SC House panel: Let State Ethics Commission investigate lawmakers
All ethics complaints against South Carolina lawmakers would be investigated by a restructured S.C. Ethics Commission as part of a proposal passed by a House ethics panel Tuesday.
A separate proposal, adopted by the panel, clearly defines some ethics violations as crimes, removing confusion about whether violations – including using campaign money for personal expenses – are crimes or civil violations.
The House committee was created by Speaker Jay Lucas, R-Darlington, after former speaker Bobby Harrell, R-Charleston, was charged with misusing campaign money. Subsequently, Harrell entered a guilty plea and resigned. The full House ethics reform committee will meet Monday to take up the proposed changes.
The proposals come just before the legislative session begins in January. Lawmakers are expected to take up proposals to toughen the state’s ethics laws during the session.
Under the proposal adopted Tuesday, any ethics complaint made against any public official, employee or judge would be sent to the S.C. Ethics Commission. Instead of eight members appointed by the governor, the revamped Ethics Commission would have 12 members – four appointed by the governor, four elected by the Supreme Court, two elected by the House and two elected by the state Senate.
The Ethics Commission would investigate all complaints, something now done by the House and Senate ethics committees, first to determine whether the complaint is civil or criminal.
Speaker Pro Tempore Tommy Pope, R-York – the House panel’s chairman and a former York County solicitor who gained national attention for prosecuting Union child murderer Susan Smith 20 years ago – said having the Ethics Commission investigate allegations would be an improvement.
“What I think we lack sometimes (with the House and Senate ethics committees) is a full and thorough investigation,” said Pope, a former member of the House Ethics Committee.
Under the House proposal, if the Ethics Commission finds probable cause that a crime may have occurred, it would call in state prosecutors.
S.C. Ethics Commission executive director Herb Hayden said Tuesday if commission investigators find criminal intent, they would notify the attorney general’s office or the local solicitor if a local official was involved. Those prosecutors would give the Ethics Commission guidance about how to conduct its investigation, he said.

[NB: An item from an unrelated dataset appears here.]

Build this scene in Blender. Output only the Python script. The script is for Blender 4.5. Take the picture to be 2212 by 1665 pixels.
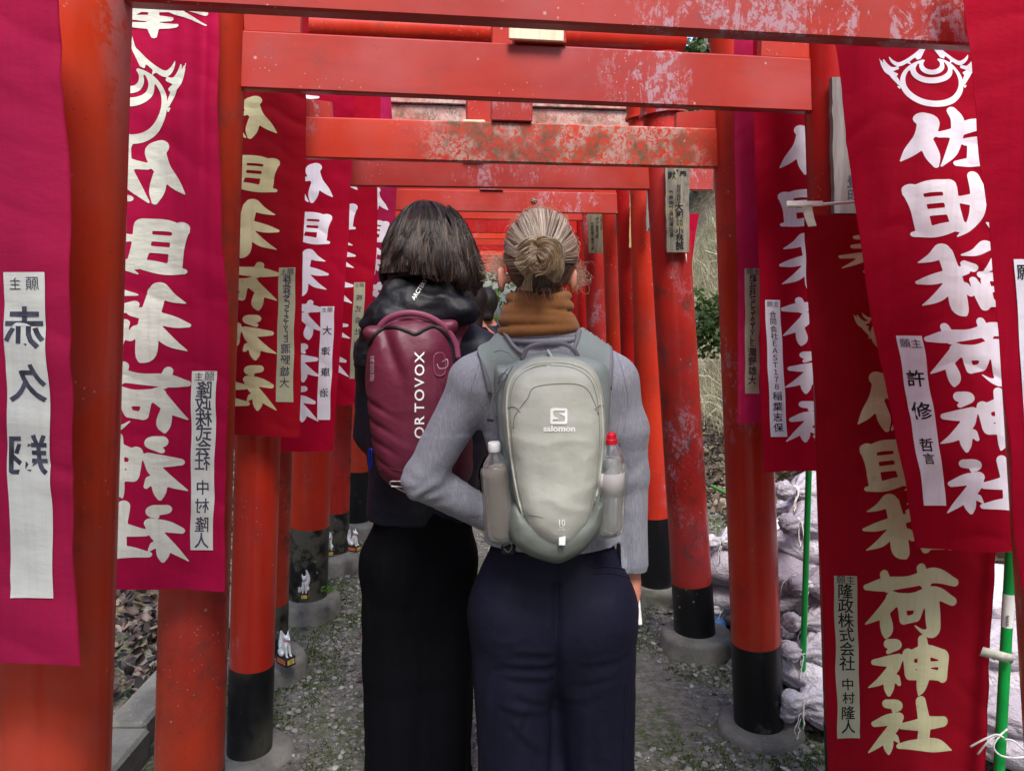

Hayden said Ethics Commission investigations are conducted the same way the State Law Enforcement Division would investigate a crime. The commission does an investigative report “almost identical to a SLED report,” Hayden said, and then submits it to a prosecutor.
If a complaint against a legislator was found to be a possible civil violation, the Ethics Commission would present its findings to the House or Senate ethics committees, which then would decide how to penalize the lawmaker.
The House panel adopted the proposals after Attorney General Alan Wilson, R-Lexington, told lawmakers that he wanted independent investigators – not legislative committees – investigating allegations against legislators.
Wilson, who started the investigation into former Speaker Harrell, said lawmakers should not be fearful that prosecutors are “driven by a sense that we want to take a civil infraction and use it to beat someone over the head.”
“We’re not in the business of doing witch hunts,” Wilson said, adding prosecutors look instead for criminal intent. “We do not prosecute mistakes. We do not prosecute bookkeeping errors. We do not prosecute … even temporary lapses in judgment.”
Ethics reform advocate Lynn Teague of the League of Women Voters said she was impressed with the work the House panel has done, trying to draw a distinction between civil and criminal offenses, and authorizing independent investigations of lawmakers.
Pope said he is confident his panel’s proposals will pass the House. But he would not predict what would happen in the Senate, where an ethics reform proposal died last session.
Some senators oppose independent investigations of ethics complaints, saying the state Constitution requires legislators to police other lawmakers.
Pope also said legislative attention to the ethics reform issue has detracted from other needed reforms.
“This is important,” he said. “But it’s really slowing us down for the work we need to be doing — whether it’s roads or education or (Social Services) or any of those other issues.”